1) Those were against the country's own citizens.
Irrelevant. If it was relevant, it could only mean that it would be legitimate to violate the principle of innocence until proven guilty against foreigners.
2) That was during a declared "state of emergency".
Even in a state of emergency, there are reasonable periods of detention. Just look at how thoroughly habeas corpus has been protected within South Africa even
during a state of emergency. During a state of emergency, anyone detained must be brought before a judge to determine the legality/justification of the detention within 10 days.
3) We never went through a 911 type terrorist attack.
Irrelevant. Even if we suffered a nuclear attack, there is no justification for the state to behave in an illegal manner which denies human beings their basic human rights. We've ratified the UN Charter and several other international documents, all which repeat ad nauseam the inadmissability of any actions which would unduly harm anyone's basic human rights.
4) Prisoners held at Gitmo are considered "enemy combatants" and are subject to the US Military's rules of procedure.
And the US can make a law saying that people are presumed guilty until they are proven innocent,
however, that does not make the law just. Forcing people to undergo military detentions and face military tribunals, with little to no access to the charges or the evidence brought against them, is not justice. The United States has no more authority than any other organ of any state to violate basic human rights merely on the suspicion of guilt. Prisoners of all kinds
must have the right to challenge the charges against them. Any other option is a violation of basic human rights.
Gitmo was designed to hold military prisoners who were not citizens of the US. The one US citizen who was captured in Afghanistan was tried as a civilian.
Legality does not equate to justice. If legality is the only standard by which we judge actions, then the actions of China, Russia, North Korea, and any other nationstate with atrocious human rights records are beyond reproach, because
they were legal acts.
Crimes by US citizens are covered by the Constitution of the United States. Crimes by non-US citizens are covered by the Geneva Convention (III).
BTW, Al-Qaeda is not a "High-contracting Party" to the Geneva Convention and therefore does not enjoy protection under the GIII. They have also already proved how they treat their prisoners of war.

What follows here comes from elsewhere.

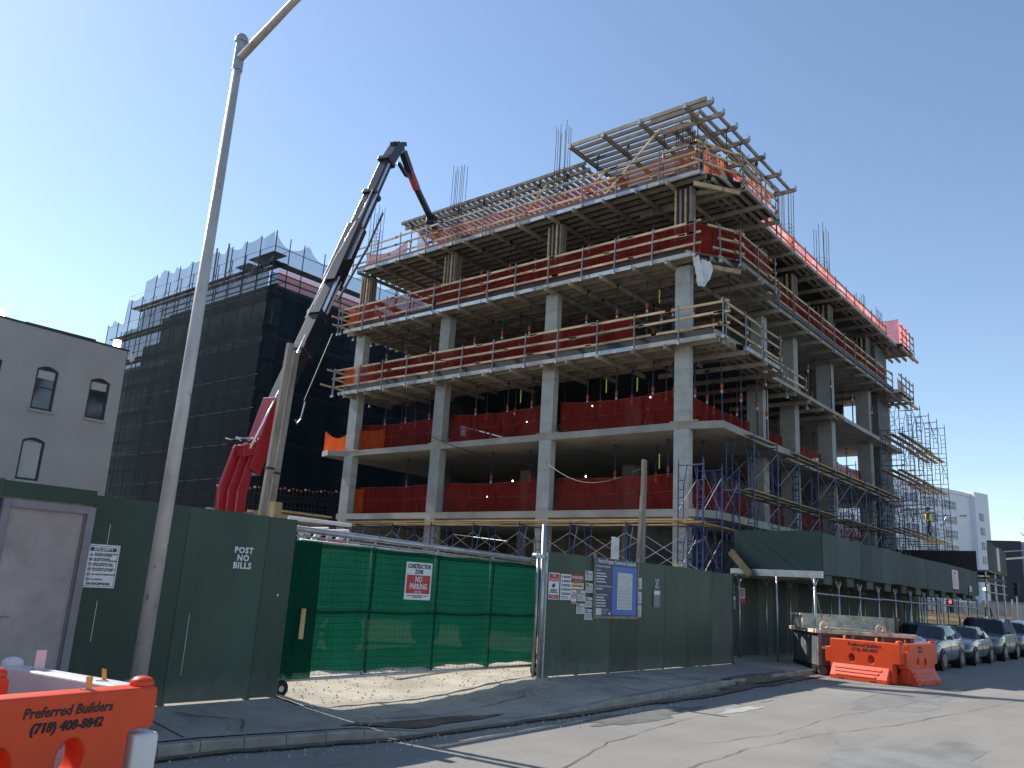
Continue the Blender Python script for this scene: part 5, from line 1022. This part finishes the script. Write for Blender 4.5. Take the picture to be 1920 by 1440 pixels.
MB().tube([(9.6+k*.12,37.97,3.75+.25*math.sin(k*.5)) for k in range(10)],.02,5).solo('cable','cable','black cable looping along the foot of the grey building','cable')
# ------------------------------------------------------------------ yard clutter behind the gate
rw=thing('capped_rebar_wall','row of upright rebar with red safety caps behind the crane','rebar',(25,36,4))
MB().box(21.5,30.5,36.2,36.6,0,4.55).build('low_wall','concd',rw)
for k in range(34):
    x=21.7+k*.255; z=5.55+.02*k+rnd(-.05,.05); b_=MB().tube([(x,36.1,4.5),(x,36.1,z)],.012,4).build('bar','rebar',rw); MB().tube([(x,36.1,z),(x,36.1,z+.05),(x,36.1,z+.1)],[.03,.07,.06],6).build('safety_cap','shorer' if k%4 else 'paper',b_)
for z in (4.8,5.1,5.4): MB().tube([(21.6,36.08,z),(30.4,36.08,z+.45)],.012,4).build('tie_bar','rebar',rw)
pile=thing('formwork_pile','stacked timber joists and boards beside the left end of the lowest slab','timber',(24.5,33,3.6),0)
MB().box(22,26.4,32.6,35.0,0,3.95).build('shoring_block','plyform',pile)
for k in range(9): MB().beam((21.9+rnd(-.3,.3),32.6+.25*(k%4),4.02+.12*(k//2)),(26.2+rnd(-.3,.3),32.7+.25*(k%4),4.02+.12*(k//2)),.08,.1).build('joist','wood' if k%3 else 'oldwood',pile)
tk=thing('parked_lorry','lorry with a white ladder rack and orange gear, roof showing over the green gate','lorry',(12.3,15,0))
MB().box(10.4,16.6,15.2,17.2,.8,2.0).box(16.6,18.2,15.2,17.2,.7,2.1).build('body','craneblk',tk,bev=.05)
MB().tube([(11.0,15.3,2.88),(12.75,15.3,2.88)],.045,8).tube([(11.0,16.9,2.80),(12.75,16.9,2.80)],.045,8).build('ladder_rack','bwhite',tk)
for x in (11.1,12.1,12.7): MB().tube([(x,15.3,2.0),(x,15.3,2.75),(x,16.9,2.75),(x,16.9,2.0)],.03,6).build('rack_hoop','bwhite',tk)
for k in range(7): x=10.8+k*.36; MB().tube([(x,15.5,2.0),(x,15.5,2.35+rnd(0,.25)),(x+rnd(.1,.3),15.5,2.45+rnd(0,.2))],.07,7).build('hose_reel','bwhite' if k%2 else 'galv',tk)
MB().box(12.0,12.7,15.3,15.7,2.2,2.5).build('gear_box','orange',tk); MB().box(10.7,11.2,15.3,15.7,2.0,2.3).build('tool_box','white',tk)
for x in (11.6,12.8,17.3):
    for y in (15.1,16.95): MB().tube([(x,y,.45),(x,y+.28,.45)],.45,16).build('wheel','tyre',tk)
# ------------------------------------------------------------------ far end of the street
wb=thing('white_factory','tall white painted factory with grids of dark windows at the far end of the street','building',(210,45.4,0),R(-16.5))
MB().box(-60,14.6,0,30,-1,29.6).build('wall','wbldg',wb,local=True); MB().box(14.6,21.0,-1.2,30,-1,30.4).build('stair_tower','wbldg',wb,local=True); MB().box(3,9,6,12,29.6,31.4).build('roof_house','wbldg',wb,local=True); MB().box(21.0,23.6,.5,20,-1,29.2).build('side_bay','wbldg',wb,local=True)
MB().box(-60,14.6,-.25,-.01,29.2,30.0).build('parapet','wbldg',wb,local=True)
for r_ in range(8):
    for k in range(-7,2):
        s0=2.2+8.0*k if k<1 else 9.0
        if k==1: continue
        z1=27.3-3.4*r_; w_=MB().box(s0,s0+5.6,-.12,-.03,z1-1.9,z1).build('window','wglass',wb,local=True)
        mu=MB()
        for j in range(7): mu.box(s0+.93*j-.07,s0+.93*j+.07,-.2,-.13,z1-1.9,z1)
        for z in (z1-1.9,z1-.95,z1): mu.box(s0,s0+5.6,-.22,-.14,z-.06,z+.06)
        mu.build('mullions','wbldg',w_,local=True)
for r_ in range(7):
    z1=25.4-3.4*r_; w_=MB().box(16.4,18.2,-1.32,-1.22,z1-1.7,z1).build('window','wglass',wb,local=True); MB().box(17.22,17.38,-1.4,-1.33,z1-1.7,z1).box(16.4,18.2,-1.42,-1.34,z1-.9,z1-.78).build('mullions','wbldg',w_,local=True)
db=thing('clad_warehouse','low warehouse with a black clad part and a pale blue grey part','building',(117,20,0),R(-80))
MB().box(0,3.6,0,14,0,10.7).build('dark_cladding','darkb',db,local=True); MB().box(3.6,30,.3,14,0,10.6).build('pale_cladding','lightb',db,local=True)
MB().box(-1,30,-3,-2.8,0,3.4).build('yard_wall','fencegrey',db,local=True)
fn=thing('board_fence','tall pale grey board fence across the far end of the street','fence',(75,12,0))
for k in range(22): MB().box(75,75.06,6.0+k*.6,6.58+k*.6,-.15,2.62+rnd(-.02,.02)).build('board','fencegrey',fn)
for k in range(8): MB().tube([(74.9,6+k*1.8,-.15),(74.9,6+k*1.8,3.0)],.05,6).build('post','brace',fn)
lb=thing('lumber_stack','stack of bright sawn timber boards beyond the parked cars','timber',(60,11,0))
for r_ in range(6):
    for k in range(3): MB().box(59.6+.45*k,60.0+.45*k,9.6+rnd(-.3,.1),14.2+rnd(-.3,.3),.15+.27*r_,.36+.27*r_).build('board_bundle','wood',lb)
for y in (10.2,13.4): MB().box(59.5,61,y,y+.12,-.15,.14).build('bearer','oldwood',lb)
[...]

Irrelevant. Detainess are only suspects and are not guilty of anything until their guilt has been proven in a fair trial. Just because the US govt. claims that a particular person is a member of any particular group does not make the claim true, and the US has no jurisdiction to violate basic human rights to such a grotesque degree based on accusations alone.
Your brother goes off to war and is killed in battle... or you have family that are killed in a terrorist attack by a foreign entity. So the South African army captures one of the guys who was involved in your brother's or family member's death. But the local media picks up on this... and demands that the South African military hand over these guys so they can be tried in a South African court. So they are brought to Joburg, incarcerated, given a lawyer, and a trial... all at the South African tax-payers expense. The guy is tried under South African law, by a jury of his peers, and then gets off on a technicality because of some stupid rule of evidence... everybody knows he is guilty, he was apprehended in the act... but because of our local laws he is freed.
Do you see how stupid this is?
It is not stupid at all. Technicalities exist to constrain the state from abusing its power. It is the reasonable application of power, with a view to making sure that administrative and judicial actions are
just, which seperates the state and the nation as a whole from those who would arbitrarily rape and murder. If we do not respect those principles, then it simply becomes a conflict between two groups with similar moral standing, with no group being able to accuse the other group of anything without resorting to hypocrisy.
I am no fan of rapists walking free, however, living in a state where the state violates the rights of human beings on a routine basis is certainly a far worse outcome for far more people than letting a rapist go free when widespread abuse of power could have lead to his incarceration.
You can't take foreigners who want you dead, and bring them into your country and try them like citizens with all of the privileges which your constitution affords. They are enemy combatants and should be handled by the military... that is why we have an army.
False dilemma. Constitutions do not all grant their rights to citizens alone. Non-citizens do not have the right to vote, for example, but that does not mean that a constitution cannot protect the right of everyone, citizen and non-citizen alike, to something like habeas corpus. By your line of reasoning, if constitutional rights should only apply to citizens, then citizens could arbitrarily violate the rights of non-citizens, and the state would be powerless to protect the rights of a group which is often vulnerable enough already.